─── Recorded information

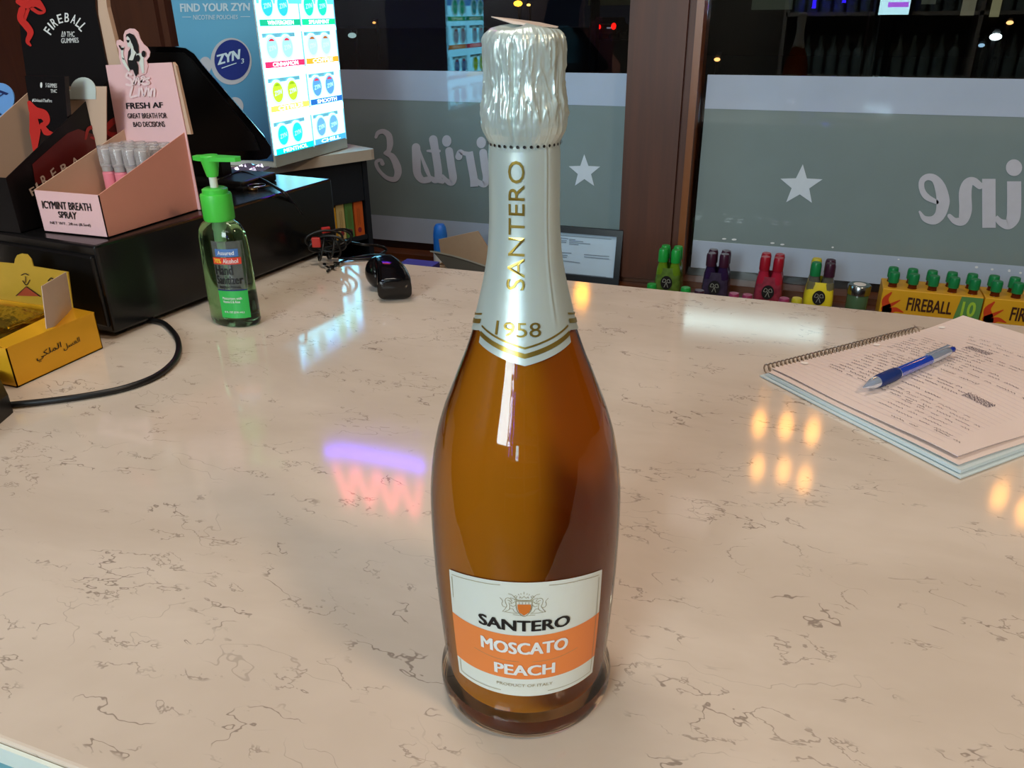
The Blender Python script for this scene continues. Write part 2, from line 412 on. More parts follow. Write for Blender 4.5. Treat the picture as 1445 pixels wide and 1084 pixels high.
ine = join(pstroke(LP_, z2([(215, 765), (270, 840), (370, 855), (440, 790), (470, 650), (440, 500), (380, 405), (300, 385), (240, 430), (240, 520), (290, 600), (400, 660)]), [3, 8, 13, 15, 19, 16, 11, 9, 8, 8, 9, 6]),
           pstroke(LP_, z2([(540, 810), (600, 865), (680, 860), (715, 750), (712, 560), (740, 460), (800, 430), (870, 480)]), [6, 9, 14, 18, 18, 15, 11, 10]),
           pstroke(LP_, z2([(970, 405), (970, 600), (972, 940)]), 19, caps=False),
           pstroke(LP_, z2([(1246, 432), (1246, 700), (1235, 830), (1180, 900), (1100, 880), (1045, 820)]), [20, 20, 19, 15, 10, 6], caps=False),
           pdisc(LP_, *z2([(1245, 283)])[0], 11.5, 11.8),
           pstroke(LP_, z2([(1420, 380), (1480, 700), (1560, 960), (1660, 700), (1700, 480), (1750, 760), (1850, 980), (1950, 650), (1980, 330)]), 15))
part('lettering', ine, LETR, f2, label='mirrored white letters')
fleck = join(*[pdisc(LP_, 1010+random.random()*430, 0, .1, .1) for _ in range(0)]+[pdisc(LP_, x, y, rx, ry) for x, y, rx, ry in ((1022, 337, 3, 1.2), (1036, 338, 3.5, 1.4), (1090, 343, 3, 1.2), (1104, 345, 3, 1.2), (1175, 349, 1.6, 1.2), (1268, 366, 1.5, 1), (1378, 377, 2.4, 1.6), (1400, 380, 2, 1.5), (1424, 382, 2, 2), (1440, 385, 2, 1.5))])
part('scuff', fleck, mat('film_scuff', (215, 220, 222), .6), f2)['kind'] = 'stuff'
# the low sill that carries the miniatures
SILL = float(onY(1248, 381, 1.40)[2])-.108
struct('trim_6', box(-1.2, 2.2, 1.10, 1.5, SILL-.03, SILL, .003), WOODL, label='low wooden sill under the windows')
struct('trim_7', box(-1.2, 2.2, 1.12, 1.15, FLOOR, SILL-.03), WOODL)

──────

■ **What needs to be done**:
Reproduce the listing exactly. Leave its pictures out.

■ **Written response**:
The Blender Python script for this scene continues. Write part 2, from line 412 on. More parts follow. Write for Blender 4.5. Treat the picture as 1445 pixels wide and 1084 pixels high.
ine = join(pstroke(LP_, z2([(215, 765), (270, 840), (370, 855), (440, 790), (470, 650), (440, 500), (380, 405), (300, 385), (240, 430), (240, 520), (290, 600), (400, 660)]), [3, 8, 13, 15, 19, 16, 11, 9, 8, 8, 9, 6]),
           pstroke(LP_, z2([(540, 810), (600, 865), (680, 860), (715, 750), (712, 560), (740, 460), (800, 430), (870, 480)]), [6, 9, 14, 18, 18, 15, 11, 10]),
           pstroke(LP_, z2([(970, 405), (970, 600), (972, 940)]), 19, caps=False),
           pstroke(LP_, z2([(1246, 432), (1246, 700), (1235, 830), (1180, 900), (1100, 880), (1045, 820)]), [20, 20, 19, 15, 10, 6], caps=False),
           pdisc(LP_, *z2([(1245, 283)])[0], 11.5, 11.8),
           pstroke(LP_, z2([(1420, 380), (1480, 700), (1560, 960), (1660, 700), (1700, 480), (1750, 760), (1850, 980), (1950, 650), (1980, 330)]), 15))
part('lettering', ine, LETR, f2, label='mirrored white letters')
fleck = join(*[pdisc(LP_, 1010+random.random()*430, 0, .1, .1) for _ in range(0)]+[pdisc(LP_, x, y, rx, ry) for x, y, rx, ry in ((1022, 337, 3, 1.2), (1036, 338, 3.5, 1.4), (1090, 343, 3, 1.2), (1104, 345, 3, 1.2), (1175, 349, 1.6, 1.2), (1268, 366, 1.5, 1), (1378, 377, 2.4, 1.6), (1400, 380, 2, 1.5), (1424, 382, 2, 2), (1440, 385, 2, 1.5))])
part('scuff', fleck, mat('film_scuff', (215, 220, 222), .6), f2)['kind'] = 'stuff'
# the low sill that carries the miniatures
SILL = float(onY(1248, 381, 1.40)[2])-.108
struct('trim_6', box(-1.2, 2.2, 1.10, 1.5, SILL-.03, SILL, .003), WOODL, label='low wooden sill under the windows')
struct('trim_7', box(-1.2, 2.2, 1.12, 1.15, FLOOR, SILL-.03), WOODL)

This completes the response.